Department of Electrical Engineering and Computer Science
EECS
61C, Summer 2004
Lab 7-1: I/O with Polling
This assignment is intended to familiarize you with how low-level input and output work on the MIPS architecture.
When running spim or xspim for these exercises, you must use the shell command
[x]spim -memio -quiet
which will enable memory mapped I/O and tell SPIM not to print a message when an exception occurs.
SPIM simulates the terminals reading and writing by running a certain unspecified number of MIPS instructions after the terminal receives a command, before setting the terminal back to ready.

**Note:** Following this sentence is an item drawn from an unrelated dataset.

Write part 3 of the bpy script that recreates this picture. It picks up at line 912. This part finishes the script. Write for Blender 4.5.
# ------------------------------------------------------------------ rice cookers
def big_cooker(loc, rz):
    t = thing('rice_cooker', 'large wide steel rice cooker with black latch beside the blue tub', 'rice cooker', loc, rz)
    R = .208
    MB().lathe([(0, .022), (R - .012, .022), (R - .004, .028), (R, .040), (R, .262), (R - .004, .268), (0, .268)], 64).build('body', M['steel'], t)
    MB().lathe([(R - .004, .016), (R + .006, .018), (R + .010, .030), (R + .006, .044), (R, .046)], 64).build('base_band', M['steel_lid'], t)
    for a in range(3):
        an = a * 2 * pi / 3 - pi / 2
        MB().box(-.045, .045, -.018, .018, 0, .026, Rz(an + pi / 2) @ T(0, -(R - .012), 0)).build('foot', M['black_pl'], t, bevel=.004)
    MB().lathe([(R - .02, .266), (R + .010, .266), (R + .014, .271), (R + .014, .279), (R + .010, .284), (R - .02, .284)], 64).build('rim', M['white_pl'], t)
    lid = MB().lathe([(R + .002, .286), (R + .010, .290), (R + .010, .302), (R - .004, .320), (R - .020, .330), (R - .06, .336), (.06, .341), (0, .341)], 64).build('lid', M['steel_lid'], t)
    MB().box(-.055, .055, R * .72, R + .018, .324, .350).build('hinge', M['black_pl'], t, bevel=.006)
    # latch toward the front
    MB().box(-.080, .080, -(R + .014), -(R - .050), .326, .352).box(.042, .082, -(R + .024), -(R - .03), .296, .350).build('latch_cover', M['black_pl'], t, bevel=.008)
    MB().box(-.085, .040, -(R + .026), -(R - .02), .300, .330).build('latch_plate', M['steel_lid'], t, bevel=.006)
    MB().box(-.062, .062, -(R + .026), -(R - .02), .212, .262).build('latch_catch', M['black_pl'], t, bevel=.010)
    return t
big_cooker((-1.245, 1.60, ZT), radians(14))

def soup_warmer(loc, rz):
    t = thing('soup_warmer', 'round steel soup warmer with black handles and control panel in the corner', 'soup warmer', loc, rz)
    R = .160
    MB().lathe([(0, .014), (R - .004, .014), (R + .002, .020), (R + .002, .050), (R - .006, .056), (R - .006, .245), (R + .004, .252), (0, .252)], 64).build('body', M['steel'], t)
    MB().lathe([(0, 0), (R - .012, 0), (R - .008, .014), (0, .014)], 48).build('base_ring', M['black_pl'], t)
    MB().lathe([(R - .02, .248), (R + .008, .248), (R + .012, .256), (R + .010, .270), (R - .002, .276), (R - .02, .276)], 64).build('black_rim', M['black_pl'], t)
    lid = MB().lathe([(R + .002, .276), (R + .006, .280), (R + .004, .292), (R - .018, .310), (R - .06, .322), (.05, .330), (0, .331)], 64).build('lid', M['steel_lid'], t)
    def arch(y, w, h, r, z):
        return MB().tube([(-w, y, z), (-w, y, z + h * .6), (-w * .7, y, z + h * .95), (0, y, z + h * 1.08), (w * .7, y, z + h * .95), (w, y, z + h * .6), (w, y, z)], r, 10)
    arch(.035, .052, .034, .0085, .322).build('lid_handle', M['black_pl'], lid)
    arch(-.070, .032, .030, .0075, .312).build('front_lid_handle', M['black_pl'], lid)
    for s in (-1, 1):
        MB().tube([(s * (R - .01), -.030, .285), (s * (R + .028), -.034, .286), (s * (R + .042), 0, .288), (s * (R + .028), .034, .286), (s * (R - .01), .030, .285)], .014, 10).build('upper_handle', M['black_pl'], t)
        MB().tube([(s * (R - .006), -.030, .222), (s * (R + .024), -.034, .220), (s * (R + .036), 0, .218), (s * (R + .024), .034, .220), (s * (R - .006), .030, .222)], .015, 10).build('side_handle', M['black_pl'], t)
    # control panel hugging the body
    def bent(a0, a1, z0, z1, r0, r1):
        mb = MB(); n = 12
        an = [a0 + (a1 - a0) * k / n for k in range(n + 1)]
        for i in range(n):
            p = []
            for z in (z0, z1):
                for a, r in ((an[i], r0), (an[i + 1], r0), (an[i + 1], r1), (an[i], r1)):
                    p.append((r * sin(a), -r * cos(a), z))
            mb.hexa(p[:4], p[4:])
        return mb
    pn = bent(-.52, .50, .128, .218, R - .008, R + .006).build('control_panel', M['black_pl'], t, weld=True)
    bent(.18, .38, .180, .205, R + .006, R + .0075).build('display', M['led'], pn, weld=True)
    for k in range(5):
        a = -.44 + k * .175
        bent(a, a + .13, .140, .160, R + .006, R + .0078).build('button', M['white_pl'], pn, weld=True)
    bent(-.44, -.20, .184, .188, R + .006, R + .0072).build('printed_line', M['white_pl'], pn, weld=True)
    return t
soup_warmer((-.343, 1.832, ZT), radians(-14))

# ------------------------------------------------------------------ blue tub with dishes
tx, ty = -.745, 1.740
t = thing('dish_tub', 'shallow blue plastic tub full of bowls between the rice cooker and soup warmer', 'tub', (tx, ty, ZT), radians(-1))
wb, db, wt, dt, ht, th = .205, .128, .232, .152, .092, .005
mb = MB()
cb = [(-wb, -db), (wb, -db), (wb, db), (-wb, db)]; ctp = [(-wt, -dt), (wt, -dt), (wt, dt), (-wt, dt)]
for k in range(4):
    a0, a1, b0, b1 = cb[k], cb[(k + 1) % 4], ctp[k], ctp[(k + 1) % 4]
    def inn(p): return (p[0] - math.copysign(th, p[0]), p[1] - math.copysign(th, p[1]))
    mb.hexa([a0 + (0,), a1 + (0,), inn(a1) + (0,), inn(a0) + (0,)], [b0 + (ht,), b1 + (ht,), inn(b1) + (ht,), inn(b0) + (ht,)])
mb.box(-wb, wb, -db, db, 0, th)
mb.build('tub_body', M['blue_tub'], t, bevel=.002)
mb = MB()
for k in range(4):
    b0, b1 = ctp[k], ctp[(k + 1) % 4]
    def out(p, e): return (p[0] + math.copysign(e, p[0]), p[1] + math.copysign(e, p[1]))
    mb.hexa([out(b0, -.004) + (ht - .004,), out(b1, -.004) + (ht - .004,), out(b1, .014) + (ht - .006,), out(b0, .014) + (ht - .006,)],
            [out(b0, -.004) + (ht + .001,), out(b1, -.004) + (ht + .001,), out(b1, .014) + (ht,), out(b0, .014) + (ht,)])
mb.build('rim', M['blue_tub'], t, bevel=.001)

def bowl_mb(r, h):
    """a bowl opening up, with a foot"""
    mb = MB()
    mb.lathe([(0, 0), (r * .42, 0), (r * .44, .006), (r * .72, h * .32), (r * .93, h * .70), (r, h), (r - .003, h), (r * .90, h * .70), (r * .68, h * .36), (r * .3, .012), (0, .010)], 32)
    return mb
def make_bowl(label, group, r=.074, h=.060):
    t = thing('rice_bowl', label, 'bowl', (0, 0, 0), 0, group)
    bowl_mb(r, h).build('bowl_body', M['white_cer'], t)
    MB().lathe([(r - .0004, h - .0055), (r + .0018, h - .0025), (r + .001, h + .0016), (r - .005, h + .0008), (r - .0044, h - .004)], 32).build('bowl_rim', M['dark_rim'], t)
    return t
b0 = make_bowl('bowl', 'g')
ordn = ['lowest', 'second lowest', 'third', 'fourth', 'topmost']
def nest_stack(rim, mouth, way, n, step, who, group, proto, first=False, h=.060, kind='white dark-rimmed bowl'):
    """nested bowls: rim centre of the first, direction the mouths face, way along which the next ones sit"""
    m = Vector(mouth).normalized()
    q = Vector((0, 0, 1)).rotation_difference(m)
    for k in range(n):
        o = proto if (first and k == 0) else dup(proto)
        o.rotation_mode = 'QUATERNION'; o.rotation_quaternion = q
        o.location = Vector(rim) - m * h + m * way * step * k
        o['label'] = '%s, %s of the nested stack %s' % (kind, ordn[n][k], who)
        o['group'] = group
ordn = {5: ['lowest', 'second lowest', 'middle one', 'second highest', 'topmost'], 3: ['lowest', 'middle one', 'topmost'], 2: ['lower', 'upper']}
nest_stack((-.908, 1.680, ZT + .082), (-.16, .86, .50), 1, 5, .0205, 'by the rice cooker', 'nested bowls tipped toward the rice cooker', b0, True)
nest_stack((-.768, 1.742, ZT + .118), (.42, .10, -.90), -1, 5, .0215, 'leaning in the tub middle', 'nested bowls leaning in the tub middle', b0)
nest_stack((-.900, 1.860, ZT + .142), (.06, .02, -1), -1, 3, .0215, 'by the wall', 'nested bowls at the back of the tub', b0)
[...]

Exercise 1: Writing to the terminal
The file ~cs61c/labs/lab7-1/buggy.print.s contains an incorrect version of a character output handler corresponding to C's putchar function. The problem is that it fails to check whether the terminal is ready to accept a character before it sends the character to the terminal. Notice that even though there is a loop which runs 512 times, to wait for the terminal to finish, this loop is not long enough, and characters are still being dropped.
Determine approximately how many MIPS instructions are executed before the
terminal finishes writing a character in the SPIM simulator.
Then, fix the code by replacing the loop with another loop that is based not
on number of instructions, but instead will terminate only when the ready bit
of the terminal is on; ie, write a loop that will poll the terminal until it is
ready. Make sure that the string is now displayed correctly.
Checkoff: Tell your TA approximately how many MIPS instructions are run before
the terminal finishes writing a character, and demonstrate to your TA the
working print.s program.
Exercise 2: Reading from the terminal
The file ~cs61c/labs/lab7-1/echo.s contains three parts:
Your task is to fill in the getchar procedure to poll the receiver
terminal until a character is available, and return it in $v0.
Then, copy your print code from part 1 of the lab. Test your
program in SPIM and verify that it displays the characters you press.
Experiment with various chacters to see what gets printed. To quit the program,
press Control-C.
Technical note: Since UNIX buffers up input before sending it to
programs, you may not see output until you have pressed several characters, and
some of them may be dropped by SPIM. To avoid this problem, make sure you run
the command:
stty min 1
before testing part 2.
Checkoff: Show your TA the working echo.s program.